Kodak is such a metaphor for the U.S. At one time the best and brightest before becoming arrogant and slow-witted, living off its reputation for a while and ultimately being unprepared for the complexities of the 21st century. And I say this as an American.
 

Duane Pandorf

Top Veteran
Apr 25, 2011
Western NC
This is no surprise to me as anyone paying attention could see the writing on the wall. Kodak completely blew it. If I remember correctly, they we one of the first providing a high end digital sensor that they put on a Nikon body.

They also could have been the "Epson" printer of choice for digital prints as they had the ability and no how to segway into that field and been tops.

So many other opportunities that they missed where they could be the leader in this industry.

What they lacked was true leadership at the top with the vision that was required in this new world.
 
This is no surprise to me as anyone paying attention could see the writing on the wall. Kodak completely blew it. If I remember correctly, they we one of the first providing a high end digital sensor that they put on a Nikon body.

They also could have been the "Epson" printer of choice for digital prints as they had the ability and no how to segway into that field and been tops.

So many other opportunities that they missed where they could be the leader in this industry.

What they lacked was true leadership at the top with the vision that was required in this new world.
After 46 years in the photographic industry I can only remember Kodak for its film and papers. The only Kodak item I was still using when I retired last year was their Professional Instant dry Inkjet paper. A decent product at a decent price. In my retailing years we only sold their cameras by name not by quality or respect. At great expense I purchased one of their first Pro digital cameras - a model 520 based on a Canon EOS 1 body and a kodak sensor. We only used it briefly because the sensor was soon far too inferior. After that we stayed with Canon on its own. Bye bye Kodak!
Cheers (well not really)
DUD
 

stillshunter

Super Moderator Emeritus
Nov 5, 2010
Down Under
Mark
Excellent commentary so far. But I'm still left with the question: Does Kodak's demise indicate a demise in film?
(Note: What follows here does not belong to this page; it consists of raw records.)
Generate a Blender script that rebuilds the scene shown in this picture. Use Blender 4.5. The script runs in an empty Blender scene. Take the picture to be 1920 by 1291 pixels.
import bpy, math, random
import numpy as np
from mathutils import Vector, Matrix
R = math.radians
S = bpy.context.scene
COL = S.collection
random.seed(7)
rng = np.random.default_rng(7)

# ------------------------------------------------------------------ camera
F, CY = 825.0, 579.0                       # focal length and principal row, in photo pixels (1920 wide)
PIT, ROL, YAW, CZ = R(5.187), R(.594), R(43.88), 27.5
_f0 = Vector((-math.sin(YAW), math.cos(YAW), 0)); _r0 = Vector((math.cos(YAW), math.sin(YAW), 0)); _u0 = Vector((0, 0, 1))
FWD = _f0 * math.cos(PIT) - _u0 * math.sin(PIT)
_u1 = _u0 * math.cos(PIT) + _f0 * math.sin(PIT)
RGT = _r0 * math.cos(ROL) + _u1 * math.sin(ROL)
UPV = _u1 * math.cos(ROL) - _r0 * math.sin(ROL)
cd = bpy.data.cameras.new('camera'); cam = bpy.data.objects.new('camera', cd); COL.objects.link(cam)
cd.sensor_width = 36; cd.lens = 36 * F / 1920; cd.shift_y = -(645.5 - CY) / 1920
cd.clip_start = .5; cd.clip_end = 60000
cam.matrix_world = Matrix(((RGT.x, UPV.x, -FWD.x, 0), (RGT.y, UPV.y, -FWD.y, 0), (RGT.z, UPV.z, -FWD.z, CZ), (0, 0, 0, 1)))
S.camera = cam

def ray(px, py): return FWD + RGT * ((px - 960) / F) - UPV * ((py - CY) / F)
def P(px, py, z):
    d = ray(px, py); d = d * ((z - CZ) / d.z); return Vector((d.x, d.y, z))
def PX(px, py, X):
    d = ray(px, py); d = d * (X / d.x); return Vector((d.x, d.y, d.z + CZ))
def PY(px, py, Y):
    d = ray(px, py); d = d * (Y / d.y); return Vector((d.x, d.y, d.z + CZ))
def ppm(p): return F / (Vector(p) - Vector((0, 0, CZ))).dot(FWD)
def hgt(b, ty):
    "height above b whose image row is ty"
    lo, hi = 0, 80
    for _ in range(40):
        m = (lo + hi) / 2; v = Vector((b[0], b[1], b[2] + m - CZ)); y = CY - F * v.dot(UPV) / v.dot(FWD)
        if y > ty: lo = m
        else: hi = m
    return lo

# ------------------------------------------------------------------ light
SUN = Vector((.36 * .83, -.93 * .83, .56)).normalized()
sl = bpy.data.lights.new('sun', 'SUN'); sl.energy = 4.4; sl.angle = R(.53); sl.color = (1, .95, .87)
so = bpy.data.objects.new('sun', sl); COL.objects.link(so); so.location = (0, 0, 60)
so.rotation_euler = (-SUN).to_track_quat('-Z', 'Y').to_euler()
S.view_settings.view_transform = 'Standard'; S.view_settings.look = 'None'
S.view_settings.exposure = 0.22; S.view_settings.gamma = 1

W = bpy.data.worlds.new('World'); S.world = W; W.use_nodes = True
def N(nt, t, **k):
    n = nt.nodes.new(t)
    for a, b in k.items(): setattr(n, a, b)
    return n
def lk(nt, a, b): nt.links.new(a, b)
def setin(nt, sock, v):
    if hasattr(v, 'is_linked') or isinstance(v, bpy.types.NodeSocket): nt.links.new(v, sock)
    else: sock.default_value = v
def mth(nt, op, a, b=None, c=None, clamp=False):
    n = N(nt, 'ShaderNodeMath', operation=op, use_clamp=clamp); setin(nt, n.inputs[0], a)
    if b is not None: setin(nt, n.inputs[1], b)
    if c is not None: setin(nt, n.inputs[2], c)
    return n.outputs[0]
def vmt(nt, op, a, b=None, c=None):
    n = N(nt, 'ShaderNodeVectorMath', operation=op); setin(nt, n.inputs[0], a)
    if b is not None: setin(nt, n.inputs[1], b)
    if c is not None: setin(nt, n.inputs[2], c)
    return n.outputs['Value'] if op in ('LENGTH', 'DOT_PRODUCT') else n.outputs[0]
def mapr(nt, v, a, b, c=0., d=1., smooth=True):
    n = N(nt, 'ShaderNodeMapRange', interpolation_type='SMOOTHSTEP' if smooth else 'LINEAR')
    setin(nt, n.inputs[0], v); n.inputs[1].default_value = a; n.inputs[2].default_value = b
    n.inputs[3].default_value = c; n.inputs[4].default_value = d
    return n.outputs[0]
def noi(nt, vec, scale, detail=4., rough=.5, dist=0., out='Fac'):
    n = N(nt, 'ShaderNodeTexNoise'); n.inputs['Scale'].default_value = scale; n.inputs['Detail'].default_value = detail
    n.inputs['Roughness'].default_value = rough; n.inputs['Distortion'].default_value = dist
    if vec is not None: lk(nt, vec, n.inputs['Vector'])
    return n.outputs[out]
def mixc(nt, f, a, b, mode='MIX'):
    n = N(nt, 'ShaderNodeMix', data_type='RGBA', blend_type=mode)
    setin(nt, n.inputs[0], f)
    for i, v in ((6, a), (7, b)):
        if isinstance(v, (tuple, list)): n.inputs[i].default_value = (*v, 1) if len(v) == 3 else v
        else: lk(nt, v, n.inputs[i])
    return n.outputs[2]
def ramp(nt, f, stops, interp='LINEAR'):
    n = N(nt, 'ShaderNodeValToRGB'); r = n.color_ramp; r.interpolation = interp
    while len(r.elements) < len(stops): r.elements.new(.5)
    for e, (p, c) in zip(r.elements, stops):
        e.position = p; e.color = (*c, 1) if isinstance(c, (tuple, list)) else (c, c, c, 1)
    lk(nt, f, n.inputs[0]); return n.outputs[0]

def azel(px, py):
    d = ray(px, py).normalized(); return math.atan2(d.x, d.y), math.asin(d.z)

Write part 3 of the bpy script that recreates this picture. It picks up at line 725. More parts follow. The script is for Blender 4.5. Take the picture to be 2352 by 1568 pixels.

As Biro and Duane said (most eloquently! :thumbsup:) Kodak has been mis-managed or mis-lead for some time. Also as Serhan pointed out, Fujifilm is thriving (by diversifying their product range and not only satisfying, but driving, market demand), and maintains its film line.

So will the absence of Tri-X and Portra from the shelves, just mean more sales of Acros and Velvia?
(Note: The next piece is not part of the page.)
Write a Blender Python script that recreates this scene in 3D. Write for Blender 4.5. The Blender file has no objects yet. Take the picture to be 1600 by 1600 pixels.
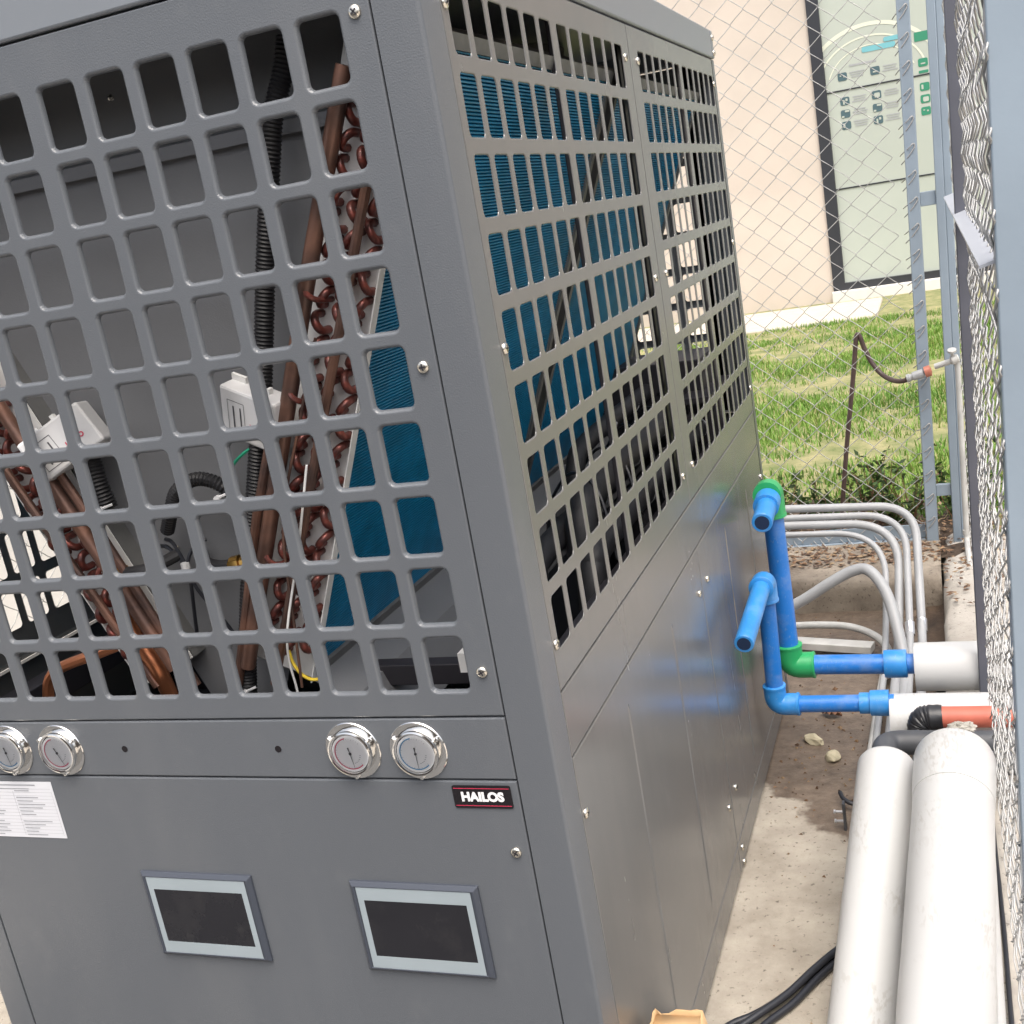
import bpy, bmesh, math, random
from mathutils import Vector, Matrix, noise
R_ = math.radians
sc = bpy.context.scene
col = sc.collection

# ------------------------------------------------------------------ camera
cam_d = bpy.data.cameras.new('camera'); cam = bpy.data.objects.new('camera', cam_d); col.objects.link(cam)
cam.matrix_world = Matrix(((0.93462279, 0.07060221, 0.34856213, 0.53888),
                           (0.31461792, 0.29283277, -0.90292000, -1.31400),
                           (-0.16581856, 0.95355351, 0.25147546, 1.57306),
                           (0, 0, 0, 1)))
cam_d.sensor_width = 36; cam_d.lens = 39.855
cam_d.shift_x = -0.02238; cam_d.shift_y = 0.00572
cam_d.clip_start = .02; cam_d.clip_end = 400
sc.camera = cam

# ------------------------------------------------------------------ light
SUN_EL, SUN_AZ = R_(66), R_(150)          # azimuth measured from +y towards +x
world = bpy.data.worlds.new('World'); sc.world = world; world.use_nodes = True
wn = world.node_tree.nodes; wl = world.node_tree.links
sky = wn.new('ShaderNodeTexSky'); sky.sky_type = 'NISHITA'; sky.sun_disc = False
sky.sun_elevation = SUN_EL; sky.sun_rotation = SUN_AZ
sky.air_density = 1.0; sky.dust_density = 8.0; sky.ozone_density = 1.0
hs_ = wn.new('ShaderNodeHueSaturation'); hs_.inputs['Saturation'].default_value = .62
wl.new(sky.outputs[0], hs_.inputs['Color']); wl.new(hs_.outputs[0], wn['Background'].inputs[0]); wn['Background'].inputs[1].default_value = .15
sun_d = bpy.data.lights.new('sun', 'SUN'); sun = bpy.data.objects.new('sun', sun_d); col.objects.link(sun)
sun_d.energy = 1.1; sun_d.angle = R_(60); sun_d.color = (1, .95, .88)
sdir = Vector((math.sin(SUN_AZ) * math.cos(SUN_EL), math.cos(SUN_AZ) * math.cos(SUN_EL), math.sin(SUN_EL)))
sun.rotation_euler = (-sdir).to_track_quat('-Z', 'Y').to_euler()
sc.view_settings.view_transform = 'Standard'; sc.view_settings.look = 'None'
sc.view_settings.exposure = .92; sc.view_settings.gamma = 1

# ------------------------------------------------------------------ materials
def mat(name, c, rough=.5, metal=0., spec=.5, bump=0., bscale=400., var=0., vscale=8., c2=None, rvar=0., coat=0., sheen=0.):
    m = bpy.data.materials.new(name); m.use_nodes = True
    n = m.node_tree.nodes; l = m.node_tree.links; b = n['Principled BSDF']
    b.inputs['Base Color'].default_value = (*c, 1); b.inputs['Roughness'].default_value = rough
    b.inputs['Metallic'].default_value = metal; b.inputs['Specular IOR Level'].default_value = spec
    b.inputs['Coat Weight'].default_value = coat
    if bump or var or rvar or c2: tc = n.new('ShaderNodeTexCoord')
    if bump:
        t = n.new('ShaderNodeTexNoise'); t.inputs['Scale'].default_value = bscale; t.inputs['Detail'].default_value = 3
        l.new(tc.outputs['Object'], t.inputs['Vector'])
        bp = n.new('ShaderNodeBump'); bp.inputs['Strength'].default_value = bump; bp.inputs['Distance'].default_value = .002
        l.new(t.outputs[0], bp.inputs['Height']); l.new(bp.outputs[0], b.inputs['Normal'])
    if c2 or var:
        t = n.new('ShaderNodeTexNoise'); t.inputs['Scale'].default_value = vscale; t.inputs['Detail'].default_value = 6
        l.new(tc.outputs['Object'], t.inputs['Vector'])
        r = n.new('ShaderNodeValToRGB'); r.color_ramp.elements[0].position = .35; r.color_ramp.elements[1].position = .68
        a = c; e = c2 or tuple(x * (1 - var) for x in c)
        r.color_ramp.elements[0].color = (*e, 1); r.color_ramp.elements[1].color = (*a, 1)
        l.new(t.outputs[0], r.inputs[0]); l.new(r.outputs[0], b.inputs['Base Color'])
    if rvar:
        t = n.new('ShaderNodeTexNoise'); t.inputs['Scale'].default_value = 6; t.inputs['Detail'].default_value = 5
        l.new(tc.outputs['Object'], t.inputs['Vector'])
        mr = n.new('ShaderNodeMapRange'); mr.inputs['To Min'].default_value = rough - rvar; mr.inputs['To Max'].default_value = rough + rvar
        l.new(t.outputs[0], mr.inputs[0]); l.new(mr.outputs[0], b.inputs['Roughness'])
    return m
M = {}
def wavy(m, scale, dist, stretch=(1, 1, .35)):
    n = m.node_tree.nodes; l = m.node_tree.links; b = n['Principled BSDF']
    tc = n.new('ShaderNodeTexCoord'); mp = n.new('ShaderNodeMapping'); mp.inputs['Scale'].default_value = stretch
    t = n.new('ShaderNodeTexNoise'); t.inputs['Scale'].default_value = scale; t.inputs['Detail'].default_value = 1
    bp = n.new('ShaderNodeBump'); bp.inputs['Strength'].default_value = 1; bp.inputs['Distance'].default_value = dist
    l.new(tc.outputs['Object'], mp.inputs[0]); l.new(mp.outputs[0], t.inputs['Vector']); l.new(t.outputs[0], bp.inputs['Height'])
    k = b.inputs['Normal'].links
    if k: l.new(k[0].from_socket, bp.inputs['Normal'])
    l.new(bp.outputs[0], b.inputs['Normal']); return m
def smudged(m, dust, amount, scale=5., streak=(1, 1, .25), fine=9):
    """thin uneven film of dust and wipe marks over a paint"""
    n = m.node_tree.nodes; l = m.node_tree.links; b = n['Principled BSDF']
    tc = n.new('ShaderNodeTexCoord'); fs_ = []
    for s_, st, p0, p1 in ((scale, streak, .50, .78), (scale*fine, (1, 1, .6), .58, .74)):
        mp = n.new('ShaderNodeMapping'); mp.inputs['Scale'].default_value = st
        t = n.new('ShaderNodeTexNoise'); t.inputs['Scale'].default_value = s_; t.inputs['Detail'].default_value = 6; t.inputs['Roughness'].default_value = .65
        r = n.new('ShaderNodeMapRange'); r.inputs['From Min'].default_value = p0; r.inputs['From Max'].default_value = p1; r.inputs['To Max'].default_value = amount
        l.new(tc.outputs['Object'], mp.inputs[0]); l.new(mp.outputs[0], t.inputs['Vector']); l.new(t.outputs[0], r.inputs[0]); fs_.append(r.outputs[0])
    ad = n.new('ShaderNodeMath'); ad.operation = 'MAXIMUM'; l.new(fs_[0], ad.inputs[0]); l.new(fs_[1], ad.inputs[1])
    mx = n.new('ShaderNodeMix'); mx.data_type = 'RGBA'; mx.inputs[7].default_value = (*dust, 1)
    k = b.inputs['Base Color'].links
    if k: l.new(k[0].from_socket, mx.inputs[6])
    else: mx.inputs[6].default_value = b.inputs['Base Color'].default_value
    l.new(ad.outputs[0], mx.inputs[0]); l.new(mx.outputs[2], b.inputs['Base Color'])
    rr_ = n.new('ShaderNodeMath'); rr_.operation = 'MULTIPLY_ADD'; rr_.inputs[1].default_value = .8; rr_.inputs[2].default_value = b.inputs['Roughness'].default_value
    l.new(ad.outputs[0], rr_.inputs[0])
    if not b.inputs['Roughness'].links: l.new(rr_.outputs[0], b.inputs['Roughness'])
    return m
M['paint'] = mat('grey_powder_coat', (.111, .121, .134), .29, bump=.24, bscale=480)
wavy(M['paint'], 2.2, .004); smudged(M['paint'], (.28, .28, .27), .11, 4., (1, 1, .3), 3.)
M['paint_side'] = mat('grey_powder_coat_smooth_lit', (.138, .137, .134), .22, bump=.025, bscale=500)  # front's paint toned warmer, standing in for light reflected on the sides
wavy(M['paint_side'], 2.6, .006); smudged(M['paint_side'], (.26, .24, .22), .10, 4., (1, 1, .2), 2.2)
M['paint_in'] = mat('grey_inner_sheet', (.180, .185, .194), .42, bump=.18, bscale=420, rvar=.05)
M['cap'] = mat('cap_paint', (.185, .203, .225), .34, bump=.08, bscale=700)
M['dark_frame'] = mat('dark_inner_frame', (.030, .028, .033), .45, bump=.05)
M['black'] = mat('black_rubber', (.014, .014, .016), .5, bump=.1, bscale=200)
M['foam'] = mat('black_foam_insulation', (.022, .022, .025), .55, bump=.25, bscale=120, var=.3)
M['blue_fin'] = mat('blue_coated_fins', (.009, .250, .470), .34, metal=.15, spec=.6, var=.25, vscale=20)
M['galv'] = mat('galvanised_sheet', (.86, .86, .84), .5, metal=.0, bump=.05, var=.15, vscale=30)
M['galv_shade'] = mat('shaded_galvanised', (.20, .20, .195), .5, metal=.3, var=.15, vscale=30)  # same galvanised sheet darkened, shade put into inner channels and plates
M['chrome'] = mat('chrome', (.80, .79, .77), .10, metal=1.)
M['zinc'] = mat('zinc_screw', (.72, .68, .60), .26, metal=1.)
M['copper'] = mat('copper_tube', (.23, .120, .085), .42, metal=.5, c2=(.085, .055, .048), vscale=18)
M['copper_red'] = mat('copper_bend', (.30, .080, .060), .36, metal=.5, c2=(.090, .042, .038), vscale=60)
M['copper_new'] = mat('bright_copper', (.62, .24, .12), .32, metal=.9)
M['brass'] = mat('brass', (.60, .36, .10), .28, metal=1.)
M['white_pl'] = mat('white_plastic', (.68, .68, .68), .4)
M['white_paper'] = mat('white_paper', (.66, .67, .70), .55)
M['ink'] = mat('dark_ink', (.07, .07, .08), .6)
M['ink_grey'] = mat('grey_ink', (.33, .34, .36), .6)
M['red_ink'] = mat('red_ink', (.55, .03, .08), .5)
M['red_arc'] = mat('red_dial_scale', (.62, .06, .14), .5)
M['blue_arc'] = mat('blue_dial_scale', (.07, .30, .55), .5)
M['dial'] = mat('dial_face', (.90, .90, .90), .45)
M['hmi'] = mat('screen_surround', (.052, .060, .078), .35, bump=.05)
M['hmi_plate'] = mat('screen_faceplate', (.36, .42, .45), .42, metal=.15, var=.06, vscale=12)
M['screen'] = mat('screen_glass', (.016, .016, .020), .06, spec=.45)
smudged(M['screen'], (.10, .095, .09), .22, 9., (1, 1, 1), 4)
M['plate_black'] = mat('nameplate_black', (.010, .008, .010), .25)
M['white_ink'] = mat('white_ink', (.8, .8, .8), .4)
M['ppr_blue'] = mat('blue_pipe_plastic', (.016, .185, .60), .36, var=.15, vscale=9, bump=.06, bscale=90)
smudged(M['ppr_blue'], (.30, .36, .45), .45, 14, (1, 1, 1))
M['ppr_light'] = mat('light_blue_pipe_fitting', (.030, .250, .64), .36, var=.12, vscale=14)
smudged(M['ppr_light'], (.38, .44, .52), .35, 14, (1, 1, 1))
M['ppr_green'] = mat('green_pipe_fitting', (.025, .36, .12), .36, var=.1, vscale=14)
M['bore'] = mat('bore_shade', (.006, .02, .06), .6)  # dark fill painting the shade inside open pipe ends
M['salmon'] = mat('terracotta_pipe', (.56, .15, .10), .5, var=.12, vscale=20)
M['grey_pipe'] = mat('dark_grey_pipe', (.085, .09, .10), .5, var=.35, vscale=14)
M['tape'] = mat('black_tape', (.035, .036, .04), .35, bump=.6, bscale=40, var=.4, vscale=30)
M['conduit'] = mat('grey_conduit', (.35, .36, .37), .45, var=.12, vscale=12)
M['steel'] = mat('conduit_coupling_steel', (.66, .66, .67), .3, metal=.9)
M['fence'] = mat('blue_grey_post_paint', (.260, .320, .380), .38, var=.12, vscale=6, bump=.06, bscale=150)
M['fence_dk'] = mat('dark_grey_post_paint', (.105, .110, .135), .42, var=.15, vscale=8)
M['wire'] = mat('galvanised_wire', (.46, .46, .45), .5, metal=.35, var=.25, vscale=40)
M['hose'] = mat('brown_hose', (.085, .055, .050), .38, var=.2, vscale=30)
M['orange'] = mat('orange_fitting', (.42, .15, .10), .45)
M['pvc'] = mat('old_pvc', (.52, .52, .50), .5, var=.2, vscale=15)
M['cable'] = mat('black_cable', (.020, .022, .028), .4)
M['cardboard'] = mat('cardboard', (.56, .37, .19), .75, var=.1, vscale=20, bump=.1)
M['stone'] = mat('pale_stone', (.52, .47, .33), .8, bump=.4, bscale=60, var=.2, vscale=40)
M['dry_leaf'] = mat('dry_leaf', (.22, .11, .06), .7, var=.3, vscale=60)
M['plaster'] = mat('cream_plaster', (.585, .515, .455), .8, bump=.3, bscale=40, var=.09, vscale=1.6)
M['white_wall'] = mat('white_render', (.74, .72, .68), .8, bump=.15, bscale=60, var=.05, vscale=1.2)
M['shading_wall'] = mat('shading_wall_brown', (.17, .145, .125), .85, bump=.2, bscale=40, var=.2, vscale=2)
M['sill'] = mat('white_sill', (.72, .70, .66), .6, var=.08)
M['door_fr'] = mat('dark_door_frame', (.030, .032, .040), .35)
M['frost'] = mat('frosted_glass', (.46, .50, .455), .07, spec=.5, var=.10, vscale=.8)
M['decal_grey'] = mat('decal_slate', (.06, .11, .13), .5)
M['decal_green'] = mat('decal_green', (.03, .22, .13), .5)
M['decal_teal'] = mat('decal_teal', (.16, .42, .48), .5)
M['pale_arc'] = mat('pale_arc_tone', (.64, .66, .56), .5)
M['yellow'] = mat('yellow_wire', (.7, .5, .03), .45)
M['green_w'] = mat('green_wire', (.02, .35, .2), .45)
M['cast'] = mat('compressor_black', (.02, .02, .023), .35)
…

I actually thought film still had a niche but steady market - with small peaks. I, for one, would be very sad to see the demise of film as they've yet to make a sensor that can render skin-tones - or possess the tonal range of B+W - like film!!!
 

Duane Pandorf

Top Veteran
Apr 25, 2011
Western NC
I don't have a film camera anymore and have considered buying one of those collectibles from an older rangefinder to one of the Ricoh 35mm cameras with the fixed lens. But, my problem was and still would be, taking the film in to get developed.

Maybe that would change now that I've become more active with my photography but I'm not sure. It would probably only happen to justify buying the film camera that I would go through with that process.
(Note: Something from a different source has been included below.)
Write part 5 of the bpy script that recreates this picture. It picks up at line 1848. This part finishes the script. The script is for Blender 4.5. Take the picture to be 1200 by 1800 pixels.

I have enough trouble just getting the time to upload images and look at them on the computer.
 

stillshunter

Super Moderator Emeritus
Nov 5, 2010
Down Under
Mark
I have enough trouble just getting the time to upload images and look at them on the computer.
Precise reason I'm looking forward to shooting some film soon. I'm finding it high-time to focus more on print rather than downsizing for screen. I've also got to thinking about the fundamental differences between both formats.
 

drd1135

Zen Snapshooter
Jul 13, 2011
Lexington, VA
Steve
The biggest threat to film now is the movie industry converting to digital. If they stop using film, then it might simply become really unprofitable for any major company to make film. Of course, B&W film is not that hard to make so a few little (Chinese?) companies might pick it up.
 

Biro

Hall of Famer
Aug 7, 2011
Jersey Shore
Steve
The biggest threat to film now is the movie industry converting to digital. If they stop using film, then it might simply become really unprofitable for any major company to make film. Of course, B&W film is not that hard to make so a few little (Chinese?) companies might pick it up.
Yes, I expect we'll see black-and-white film for quite some time because it's easier to do. And we still have Ilford. What's more, both professional and serious hobbyists can still mix their own black-and-white processing chemicals easily enough. Color? It's more complicated and really can't be done at home. But we actually might see that under an Asian or Eastern European brand as well. Since Kodak is selling off most of its patents, I'm sure they'd sell their film technology as well.